** Start of Given data **

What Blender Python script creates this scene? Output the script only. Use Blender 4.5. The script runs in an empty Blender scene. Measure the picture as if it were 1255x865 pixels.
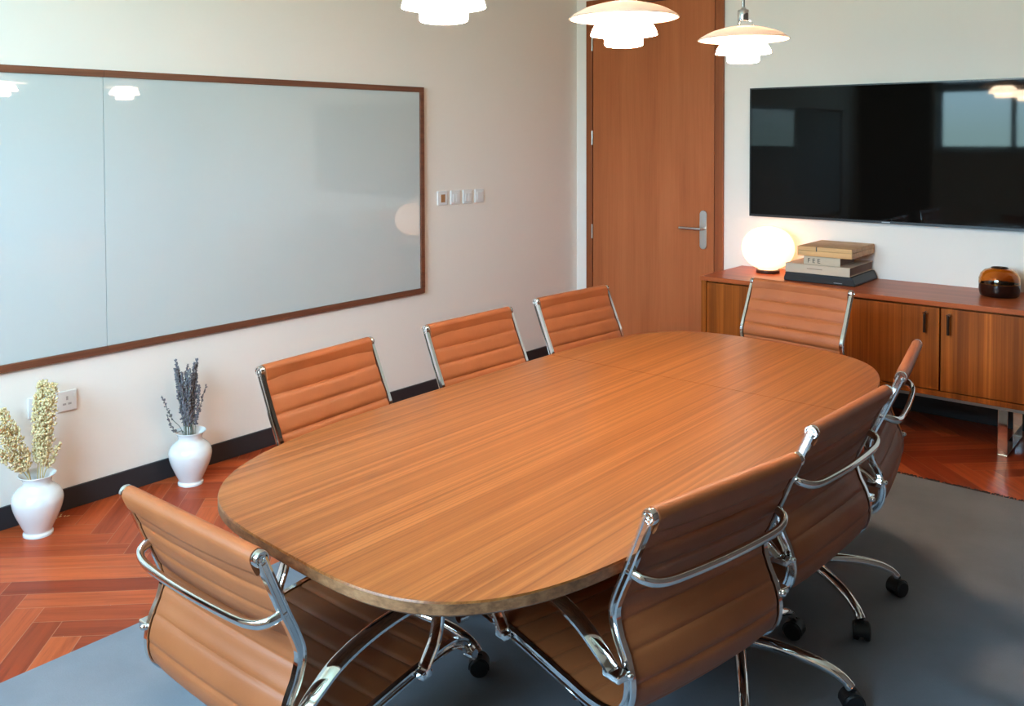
import bpy, bmesh, math, random
from mathutils import Vector, Matrix
random.seed(7)
R = math.radians
PI = math.pi
scn = bpy.context.scene
COL = scn.collection

# ------------------------------------------------------------------ colours / materials
def lin(c):
    return tuple(((x/255.0)/12.92 if x/255.0 <= 0.04045 else (((x/255.0)+0.055)/1.055)**2.4) for x in c)

class NT:
    def __init__(s, mat):
        mat.use_nodes = True
        s.nt = mat.node_tree; s.n = s.nt.nodes; s.l = s.nt.links
        s.bsdf = s.n['Principled BSDF']; s.out = s.n['Material Output']
    def new(s, t, **kw):
        n = s.n.new(t)
        for k, v in kw.items(): setattr(n, k, v)
        return n
    def link(s, a, b): s.l.new(a, b)
    def math(s, op, a, b=None, c=None):
        n = s.new('ShaderNodeMath', operation=op)
        for i, v in enumerate((a, b, c)):
            if v is None: continue
            if hasattr(v, 'links'): s.link(v, n.inputs[i])
            else: n.inputs[i].default_value = v
        return n.outputs[0]
    def ramp(s, fac, stops, interp='LINEAR'):
        n = s.new('ShaderNodeValToRGB'); cr = n.color_ramp; cr.interpolation = interp
        while len(cr.elements) > 1: cr.elements.remove(cr.elements[-1])
        cr.elements[0].position = stops[0][0]; cr.elements[0].color = (*stops[0][1], 1)
        for p, c in stops[1:]:
            e = cr.elements.new(p); e.color = (*c, 1)
        s.link(fac, n.inputs[0]); return n.outputs[0]
    def noise(s, vec, scale, detail=3, rough=.5, dist=0):
        n = s.new('ShaderNodeTexNoise'); n.inputs['Scale'].default_value = scale
        n.inputs['Detail'].default_value = detail; n.inputs['Roughness'].default_value = rough
        n.inputs['Distortion'].default_value = dist
        s.link(vec, n.inputs['Vector']); return n.outputs['Fac']
    def mapping(s, vec, scale=(1, 1, 1), loc=(0, 0, 0), rot=(0, 0, 0)):
        n = s.new('ShaderNodeMapping'); n.inputs['Scale'].default_value = scale
        n.inputs['Location'].default_value = loc; n.inputs['Rotation'].default_value = rot
        s.link(vec, n.inputs['Vector']); return n.outputs[0]
    def obj(s): return s.new('ShaderNodeTexCoord').outputs['Object']
    def mix(s, fac, a, b, blend='MIX'):
        n = s.new('ShaderNodeMix', data_type='RGBA', blend_type=blend)
        for sock, v in ((n.inputs[0], fac), (n.inputs[6], a), (n.inputs[7], b)):
            if hasattr(v, 'links'): s.link(v, sock)
            elif isinstance(v, (int, float)): sock.default_value = v
            else: sock.default_value = (*v, 1)
        return n.outputs[2]
    def bump(s, h, strength=.2, dist=.01):
        n = s.new('ShaderNodeBump'); n.inputs['Strength'].default_value = strength
        n.inputs['Distance'].default_value = dist
        s.link(h, n.inputs['Height']); s.link(n.outputs[0], s.bsdf.inputs['Normal'])
    def set(s, **kw):
        for k, v in kw.items():
            i = s.bsdf.inputs[k.replace('_', ' ')]
            if hasattr(v, 'links'): s.link(v, i)
            elif isinstance(v, tuple) and len(v) == 3: i.default_value = (*v, 1)
            else: i.default_value = v

def M(name):
    m = bpy.data.materials.new(name); return m, NT(m)
def simple(name, col, rough=.5, metal=0, **kw):
    m, t = M(name); t.set(Base_Color=col, Roughness=rough, Metallic=metal, **kw); return m

def mat_wall(name, col):
    m, t = M(name)
    n = t.noise(t.obj(), 180, 2)
    t.set(Base_Color=col, Roughness=.85); t.bump(n, .06, .002); return m
wall_mat = mat_wall('painted plaster', (.88, .81, .725))
ceil_mat = mat_wall('ceiling paint', (.87, .82, .75))
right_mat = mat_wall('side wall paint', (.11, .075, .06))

def mat_floor():
    m, t = M('cherry herringbone parquet')
    uv = t.new('ShaderNodeUVMap', uv_map='plank').outputs[0]
    sep = t.new('ShaderNodeSeparateXYZ'); t.link(uv, sep.inputs[0])
    at = t.new('ShaderNodeAttribute', attribute_name='rnd'); r = at.outputs['Fac']
    comb = t.new('ShaderNodeCombineXYZ'); t.link(t.math('MULTIPLY', r, 37.0), comb.inputs[2])
    t.link(sep.outputs[0], comb.inputs[0]); t.link(sep.outputs[1], comb.inputs[1])
    vec = comb.outputs[0]
    g1 = t.noise(t.mapping(vec, (2.2, 38, 1)), 1.0, 5, .6, .6)
    g2 = t.noise(t.mapping(vec, (7, 260, 1)), 1.0, 3, .6)
    base = t.ramp(r, [(0, (.27, .036, .010)), (.35, (.36, .055, .015)), (.7, (.45, .078, .021)), (1, (.53, .105, .030))])
    gr = t.ramp(g1, [(.25, (.62, .55, .52)), (.5, (1, 1, 1)), (.75, (1.18, 1.2, 1.2))])
    c = t.mix(1.0, base, gr, 'MULTIPLY')
    c = t.mix(t.math('MULTIPLY', t.math('GREATER_THAN', g2, .62), .25), c, (.13, .025, .010))
    # seams
    eu = t.math('MINIMUM', sep.outputs[0], t.math('SUBTRACT', .6, sep.outputs[0]))
    ev = t.math('MINIMUM', sep.outputs[1], t.math('SUBTRACT', .0925, sep.outputs[1]))
    e = t.math('MINIMUM', eu, ev)
    seam = t.math('LESS_THAN', e, .0011)
    c = t.mix(t.math('MULTIPLY', seam, .75), c, (.48, .20, .11))
    t.set(Base_Color=c, Roughness=.34); t.bsdf.inputs['Specular IOR Level'].default_value = .20
    h = t.math('MINIMUM', t.math('MULTIPLY', e, 400.0), 1.0)
    t.bump(h, .25, .0012); return m
floor_mat = mat_floor()

def mat_wood(name, stops, axis='Z', fine=160, coarse=14, rough=.35, coat=0, streak=.5, long=1.2, strip=None, spec=.5):
    m, t = M(name)
    o = t.obj()
    sc_f = [fine, fine, fine]; sc_c = [coarse]*3; i = 'XYZ'.index(axis)
    sc_f[i] = long*2; sc_c[i] = long*.5
    f = t.noise(t.mapping(o, tuple(sc_f)), 1.0, 4, .65, .15)
    c = t.noise(t.mapping(o, tuple(sc_c)), 1.0, 4, .55, .5)
    v = t.math('ADD', t.math('MULTIPLY', f, streak), t.math('MULTIPLY', c, 1-streak))
    col = t.ramp(v, stops)
    if strip:
        s1 = t.noise(t.mapping(o, (strip, 0.0, 0.0)), 1.0, 1, .4)
        col = t.mix(.85, col, t.ramp(s1, [(.3, (.62, .58, .52)), (.45, (.95, .95, .95)), (.56, (1.02, 1.0, .96)), (.64, (1.5, 1.6, 1.7)), (.70, (1, 1, 1))]), 'MULTIPLY')
    t.set(Base_Color=col, Roughness=rough, Coat_Weight=coat, Coat_Roughness=.12, Specular_IOR_Level=spec)
    t.bump(f, .05, .001); return m
table_mat = mat_wood('striped zebrano veneer', [(.40, (.155, .042, .008)), (.465, (.205, .063, .013)), (.53, (.245, .080, .018)), (.60, (.30, .106, .027))], 'Y', 75, 210, .34, .10, .66, .22, spec=.4)
edge_mat = mat_wood('walnut edge', [(.35, (.10, .040, .017)), (.5, (.22, .095, .040)), (.65, (.33, .155, .070))], 'Z', 60, 22, .4, 0, .5, 60)
door_mat = mat_wood('cherry door veneer', [(.35, (.36, .098, .031)), (.5, (.44, .126, .041)), (.65, (.50, .150, .052))], 'Z', 110, 5, .42, 0, .35, 1.0, spec=.22)
casing_mat = mat_wood('cherry casing', [(.35, (.22, .056, .018)), (.5, (.28, .075, .024)), (.65, (.34, .098, .032))], 'Z', 120, 8, .42, 0, .4, 1.0, spec=.22)
frame_mat = mat_wood('walnut board frame', [(.35, (.105, .034, .016)), (.5, (.17, .055, .026)), (.65, (.23, .08, .038))], 'Y', 140, 20, .42, 0, .5, 1.5)
side_mat = mat_wood('teak door veneer', [(.35, (.20, .043, .004)), (.5, (.29, .068, .007)), (.65, (.40, .100, .012))], 'Z', 170, 26, .45, 0, .45, .9, 17.0, .15)
side_top_mat = mat_wood('polished cherry top', [(.35, (.30, .062, .017)), (.5, (.39, .088, .026)), (.65, (.47, .118, .036))], 'X', 130, 18, .32, 0, .4, 1.0, spec=.2)
box_mat = mat_wood('pale oak', [(.35, (.42, .20, .065)), (.5, (.60, .31, .11)), (.65, (.72, .42, .165))], 'X', 90, 20, .5, 0, .5, 2.0)
dark_wood = mat_wood('dark wood panel', [(.35, (.020, .010, .006)), (.5, (.032, .016, .009)), (.65, (.045, .022, .012))], 'Z', 90, 8, .5)

def mat_leather():
    m, t = M('tan leather'); o = t.obj()
    n = t.noise(o, 9, 3, .5); v = t.new('ShaderNodeTexVoronoi'); v.inputs['Scale'].default_value = 420
    t.link(o, v.inputs['Vector'])
    c = t.ramp(n, [(.3, (.275, .076, .022)), (.7, (.325, .093, .028))])
    t.set(Base_Color=c, Roughness=.46); t.bsdf.inputs['Specular IOR Level'].default_value = .4
    t.bump(v.outputs['Distance'], .10, .0012); return m
leather = mat_leather()
chrome = simple('polished chrome', (.78, .77, .76), .07, 1)
steel = simple('brushed steel', (.62, .58, .53), .28, 1)
black_pl = simple('black plastic', (.012, .012, .013), .45)
dark_metal = simple('dark bronze', (.05, .030, .020), .30, .8)
base_blk = simple('charcoal skirting paint', (.024, .025, .028), .45)
porcelain = simple('white glazed porcelain', (.80, .81, .80), .12, Coat_Weight=.4)
white_pl = simple('white switch plastic', (.82, .80, .77), .35)
grey_line = simple('switch shadow grey', (.45, .42, .40), .5)
orange_scr = simple('orange thermostat window', (.38, .17, .06), .25)
glass_board = simple('white back painted glass', (.57, .61, .59), .02, Specular_IOR_Level=.8)
tv_black = simple('black glass screen', (.005, .0042, .0035), .035, Specular_IOR_Level=.15)
tv_body = simple('black television shell', (.012, .012, .012), .35)
tv_logo = simple('silver mark', (.35, .33, .33), .3, .6)
paper_book = simple('cream cloth book', (.56, .43, .31), .7)
ivory_book = simple('ivory book spine', (.52, .41, .29), .65)
brown_page = simple('brown page edges', (.20, .12, .085), .8)
black_box = simple('black lacquer box', (.024, .019, .017), .45, Specular_IOR_Level=.3)
ink = simple('dark ink', (.05, .035, .025), .6)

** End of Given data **

Task description >>
Repeat the listing above up to and including the line with "COL = scn.collection", starting from its first line. Drop any pictures.

Task solution >>
What Blender Python script creates this scene? Output the script only. Use Blender 4.5. The script runs in an empty Blender scene. Measure the picture as if it were 1255x865 pixels.
import bpy, bmesh, math, random
from mathutils import Vector, Matrix
random.seed(7)
R = math.radians
PI = math.pi
scn = bpy.context.scene
COL = scn.collection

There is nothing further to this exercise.